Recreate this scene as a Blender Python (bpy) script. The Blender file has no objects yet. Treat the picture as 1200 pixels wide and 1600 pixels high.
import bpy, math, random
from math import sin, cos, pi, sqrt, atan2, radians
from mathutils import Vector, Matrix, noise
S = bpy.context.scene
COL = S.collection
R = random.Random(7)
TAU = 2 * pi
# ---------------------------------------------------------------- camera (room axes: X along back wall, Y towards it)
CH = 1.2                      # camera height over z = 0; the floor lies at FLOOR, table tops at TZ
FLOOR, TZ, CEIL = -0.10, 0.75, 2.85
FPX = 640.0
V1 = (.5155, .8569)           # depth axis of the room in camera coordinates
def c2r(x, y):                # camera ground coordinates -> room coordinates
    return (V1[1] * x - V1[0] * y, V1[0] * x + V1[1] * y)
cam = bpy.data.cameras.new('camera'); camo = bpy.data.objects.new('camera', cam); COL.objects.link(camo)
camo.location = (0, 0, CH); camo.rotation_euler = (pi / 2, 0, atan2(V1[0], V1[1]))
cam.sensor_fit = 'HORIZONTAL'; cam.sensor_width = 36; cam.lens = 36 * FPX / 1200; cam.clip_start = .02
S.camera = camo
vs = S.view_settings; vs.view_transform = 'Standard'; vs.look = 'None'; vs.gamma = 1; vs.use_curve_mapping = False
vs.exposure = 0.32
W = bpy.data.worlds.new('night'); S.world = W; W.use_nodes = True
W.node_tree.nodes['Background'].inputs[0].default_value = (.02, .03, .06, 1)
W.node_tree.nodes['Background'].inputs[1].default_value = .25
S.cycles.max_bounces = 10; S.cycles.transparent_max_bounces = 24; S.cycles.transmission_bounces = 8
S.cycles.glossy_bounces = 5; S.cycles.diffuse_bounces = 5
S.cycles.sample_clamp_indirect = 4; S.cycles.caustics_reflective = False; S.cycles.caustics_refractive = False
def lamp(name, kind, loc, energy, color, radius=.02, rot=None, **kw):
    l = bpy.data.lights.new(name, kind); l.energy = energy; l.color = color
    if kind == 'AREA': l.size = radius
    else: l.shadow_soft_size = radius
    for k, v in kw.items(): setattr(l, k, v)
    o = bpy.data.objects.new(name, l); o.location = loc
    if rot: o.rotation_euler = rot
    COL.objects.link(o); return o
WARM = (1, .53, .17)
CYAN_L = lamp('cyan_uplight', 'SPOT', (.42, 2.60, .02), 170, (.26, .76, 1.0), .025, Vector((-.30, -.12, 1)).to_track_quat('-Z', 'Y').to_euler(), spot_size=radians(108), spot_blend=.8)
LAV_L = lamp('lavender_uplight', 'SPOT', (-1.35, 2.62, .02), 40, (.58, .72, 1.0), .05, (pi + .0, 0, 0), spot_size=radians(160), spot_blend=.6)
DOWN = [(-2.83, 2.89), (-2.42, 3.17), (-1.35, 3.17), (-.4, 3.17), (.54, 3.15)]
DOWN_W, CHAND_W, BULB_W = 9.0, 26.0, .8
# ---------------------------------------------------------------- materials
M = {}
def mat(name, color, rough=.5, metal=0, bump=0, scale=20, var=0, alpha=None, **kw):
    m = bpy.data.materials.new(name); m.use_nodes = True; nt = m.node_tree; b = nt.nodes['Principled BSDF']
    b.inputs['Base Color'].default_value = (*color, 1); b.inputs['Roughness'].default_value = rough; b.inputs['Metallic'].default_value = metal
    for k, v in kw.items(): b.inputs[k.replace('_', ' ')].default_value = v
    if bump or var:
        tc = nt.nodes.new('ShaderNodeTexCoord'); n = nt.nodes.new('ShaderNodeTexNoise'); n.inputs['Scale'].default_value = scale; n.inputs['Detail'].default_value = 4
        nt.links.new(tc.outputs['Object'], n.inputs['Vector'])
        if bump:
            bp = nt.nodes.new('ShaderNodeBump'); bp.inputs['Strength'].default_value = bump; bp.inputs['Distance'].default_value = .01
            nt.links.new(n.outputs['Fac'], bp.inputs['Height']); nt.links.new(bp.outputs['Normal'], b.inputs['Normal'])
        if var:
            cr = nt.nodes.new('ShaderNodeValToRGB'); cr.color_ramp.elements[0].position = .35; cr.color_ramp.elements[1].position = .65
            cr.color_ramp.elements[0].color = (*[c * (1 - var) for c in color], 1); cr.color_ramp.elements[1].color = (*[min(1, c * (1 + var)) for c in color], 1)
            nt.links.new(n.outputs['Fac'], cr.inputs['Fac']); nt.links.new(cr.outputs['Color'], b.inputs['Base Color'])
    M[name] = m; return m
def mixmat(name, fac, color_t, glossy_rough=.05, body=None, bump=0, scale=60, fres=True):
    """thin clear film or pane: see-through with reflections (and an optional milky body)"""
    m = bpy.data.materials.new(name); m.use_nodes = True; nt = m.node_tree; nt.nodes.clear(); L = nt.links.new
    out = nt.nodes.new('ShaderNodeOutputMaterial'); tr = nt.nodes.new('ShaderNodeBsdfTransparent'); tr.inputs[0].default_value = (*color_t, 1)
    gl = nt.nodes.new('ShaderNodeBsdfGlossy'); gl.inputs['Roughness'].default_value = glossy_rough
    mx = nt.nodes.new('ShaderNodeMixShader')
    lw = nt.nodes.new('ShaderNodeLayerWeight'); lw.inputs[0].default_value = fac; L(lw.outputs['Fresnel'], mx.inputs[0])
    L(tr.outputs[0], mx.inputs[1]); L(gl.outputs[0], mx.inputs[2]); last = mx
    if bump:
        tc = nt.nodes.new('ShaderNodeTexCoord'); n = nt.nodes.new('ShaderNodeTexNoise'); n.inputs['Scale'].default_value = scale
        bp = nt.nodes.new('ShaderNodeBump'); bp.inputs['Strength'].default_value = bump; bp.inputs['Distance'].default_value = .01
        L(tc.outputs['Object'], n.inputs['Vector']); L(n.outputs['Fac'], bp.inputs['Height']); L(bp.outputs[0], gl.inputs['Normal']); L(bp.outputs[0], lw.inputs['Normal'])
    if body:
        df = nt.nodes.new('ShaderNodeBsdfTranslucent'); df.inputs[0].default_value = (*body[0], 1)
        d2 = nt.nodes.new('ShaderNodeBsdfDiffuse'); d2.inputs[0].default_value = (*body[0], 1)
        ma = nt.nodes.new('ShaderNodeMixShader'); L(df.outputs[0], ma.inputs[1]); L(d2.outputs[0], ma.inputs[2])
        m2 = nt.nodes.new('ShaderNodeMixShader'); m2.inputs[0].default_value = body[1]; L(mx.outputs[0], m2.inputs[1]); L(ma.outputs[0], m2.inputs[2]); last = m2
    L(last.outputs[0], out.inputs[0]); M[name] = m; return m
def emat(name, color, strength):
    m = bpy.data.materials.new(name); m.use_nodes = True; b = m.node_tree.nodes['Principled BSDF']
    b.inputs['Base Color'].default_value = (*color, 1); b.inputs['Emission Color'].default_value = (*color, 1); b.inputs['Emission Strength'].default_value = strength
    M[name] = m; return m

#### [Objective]
Transcribe the entire listing above precisely.

#### [Expected output]
Recreate this scene as a Blender Python (bpy) script. The Blender file has no objects yet. Treat the picture as 1200 pixels wide and 1600 pixels high.
import bpy, math, random
from math import sin, cos, pi, sqrt, atan2, radians
from mathutils import Vector, Matrix, noise
S = bpy.context.scene
COL = S.collection
R = random.Random(7)
TAU = 2 * pi
# ---------------------------------------------------------------- camera (room axes: X along back wall, Y towards it)
CH = 1.2                      # camera height over z = 0; the floor lies at FLOOR, table tops at TZ
FLOOR, TZ, CEIL = -0.10, 0.75, 2.85
FPX = 640.0
V1 = (.5155, .8569)           # depth axis of the room in camera coordinates
def c2r(x, y):                # camera ground coordinates -> room coordinates
    return (V1[1] * x - V1[0] * y, V1[0] * x + V1[1] * y)
cam = bpy.data.cameras.new('camera'); camo = bpy.data.objects.new('camera', cam); COL.objects.link(camo)
camo.location = (0, 0, CH); camo.rotation_euler = (pi / 2, 0, atan2(V1[0], V1[1]))
cam.sensor_fit = 'HORIZONTAL'; cam.sensor_width = 36; cam.lens = 36 * FPX / 1200; cam.clip_start = .02
S.camera = camo
vs = S.view_settings; vs.view_transform = 'Standard'; vs.look = 'None'; vs.gamma = 1; vs.use_curve_mapping = False
vs.exposure = 0.32
W = bpy.data.worlds.new('night'); S.world = W; W.use_nodes = True
W.node_tree.nodes['Background'].inputs[0].default_value = (.02, .03, .06, 1)
W.node_tree.nodes['Background'].inputs[1].default_value = .25
S.cycles.max_bounces = 10; S.cycles.transparent_max_bounces = 24; S.cycles.transmission_bounces = 8
S.cycles.glossy_bounces = 5; S.cycles.diffuse_bounces = 5
S.cycles.sample_clamp_indirect = 4; S.cycles.caustics_reflective = False; S.cycles.caustics_refractive = False
def lamp(name, kind, loc, energy, color, radius=.02, rot=None, **kw):
    l = bpy.data.lights.new(name, kind); l.energy = energy; l.color = color
    if kind == 'AREA': l.size = radius
    else: l.shadow_soft_size = radius
    for k, v in kw.items(): setattr(l, k, v)
    o = bpy.data.objects.new(name, l); o.location = loc
    if rot: o.rotation_euler = rot
    COL.objects.link(o); return o
WARM = (1, .53, .17)
CYAN_L = lamp('cyan_uplight', 'SPOT', (.42, 2.60, .02), 170, (.26, .76, 1.0), .025, Vector((-.30, -.12, 1)).to_track_quat('-Z', 'Y').to_euler(), spot_size=radians(108), spot_blend=.8)
LAV_L = lamp('lavender_uplight', 'SPOT', (-1.35, 2.62, .02), 40, (.58, .72, 1.0), .05, (pi + .0, 0, 0), spot_size=radians(160), spot_blend=.6)
DOWN = [(-2.83, 2.89), (-2.42, 3.17), (-1.35, 3.17), (-.4, 3.17), (.54, 3.15)]
DOWN_W, CHAND_W, BULB_W = 9.0, 26.0, .8
# ---------------------------------------------------------------- materials
M = {}
def mat(name, color, rough=.5, metal=0, bump=0, scale=20, var=0, alpha=None, **kw):
    m = bpy.data.materials.new(name); m.use_nodes = True; nt = m.node_tree; b = nt.nodes['Principled BSDF']
    b.inputs['Base Color'].default_value = (*color, 1); b.inputs['Roughness'].default_value = rough; b.inputs['Metallic'].default_value = metal
    for k, v in kw.items(): b.inputs[k.replace('_', ' ')].default_value = v
    if bump or var:
        tc = nt.nodes.new('ShaderNodeTexCoord'); n = nt.nodes.new('ShaderNodeTexNoise'); n.inputs['Scale'].default_value = scale; n.inputs['Detail'].default_value = 4
        nt.links.new(tc.outputs['Object'], n.inputs['Vector'])
        if bump:
            bp = nt.nodes.new('ShaderNodeBump'); bp.inputs['Strength'].default_value = bump; bp.inputs['Distance'].default_value = .01
            nt.links.new(n.outputs['Fac'], bp.inputs['Height']); nt.links.new(bp.outputs['Normal'], b.inputs['Normal'])
        if var:
            cr = nt.nodes.new('ShaderNodeValToRGB'); cr.color_ramp.elements[0].position = .35; cr.color_ramp.elements[1].position = .65
            cr.color_ramp.elements[0].color = (*[c * (1 - var) for c in color], 1); cr.color_ramp.elements[1].color = (*[min(1, c * (1 + var)) for c in color], 1)
            nt.links.new(n.outputs['Fac'], cr.inputs['Fac']); nt.links.new(cr.outputs['Color'], b.inputs['Base Color'])
    M[name] = m; return m
def mixmat(name, fac, color_t, glossy_rough=.05, body=None, bump=0, scale=60, fres=True):
    """thin clear film or pane: see-through with reflections (and an optional milky body)"""
    m = bpy.data.materials.new(name); m.use_nodes = True; nt = m.node_tree; nt.nodes.clear(); L = nt.links.new
    out = nt.nodes.new('ShaderNodeOutputMaterial'); tr = nt.nodes.new('ShaderNodeBsdfTransparent'); tr.inputs[0].default_value = (*color_t, 1)
    gl = nt.nodes.new('ShaderNodeBsdfGlossy'); gl.inputs['Roughness'].default_value = glossy_rough
    mx = nt.nodes.new('ShaderNodeMixShader')
    lw = nt.nodes.new('ShaderNodeLayerWeight'); lw.inputs[0].default_value = fac; L(lw.outputs['Fresnel'], mx.inputs[0])
    L(tr.outputs[0], mx.inputs[1]); L(gl.outputs[0], mx.inputs[2]); last = mx
    if bump:
        tc = nt.nodes.new('ShaderNodeTexCoord'); n = nt.nodes.new('ShaderNodeTexNoise'); n.inputs['Scale'].default_value = scale
        bp = nt.nodes.new('ShaderNodeBump'); bp.inputs['Strength'].default_value = bump; bp.inputs['Distance'].default_value = .01
        L(tc.outputs['Object'], n.inputs['Vector']); L(n.outputs['Fac'], bp.inputs['Height']); L(bp.outputs[0], gl.inputs['Normal']); L(bp.outputs[0], lw.inputs['Normal'])
    if body:
        df = nt.nodes.new('ShaderNodeBsdfTranslucent'); df.inputs[0].default_value = (*body[0], 1)
        d2 = nt.nodes.new('ShaderNodeBsdfDiffuse'); d2.inputs[0].default_value = (*body[0], 1)
        ma = nt.nodes.new('ShaderNodeMixShader'); L(df.outputs[0], ma.inputs[1]); L(d2.outputs[0], ma.inputs[2])
        m2 = nt.nodes.new('ShaderNodeMixShader'); m2.inputs[0].default_value = body[1]; L(mx.outputs[0], m2.inputs[1]); L(ma.outputs[0], m2.inputs[2]); last = m2
    L(last.outputs[0], out.inputs[0]); M[name] = m; return m
def emat(name, color, strength):
    m = bpy.data.materials.new(name); m.use_nodes = True; b = m.node_tree.nodes['Principled BSDF']
    b.inputs['Base Color'].default_value = (*color, 1); b.inputs['Emission Color'].default_value = (*color, 1); b.inputs['Emission Strength'].default_value = strength
    M[name] = m; return m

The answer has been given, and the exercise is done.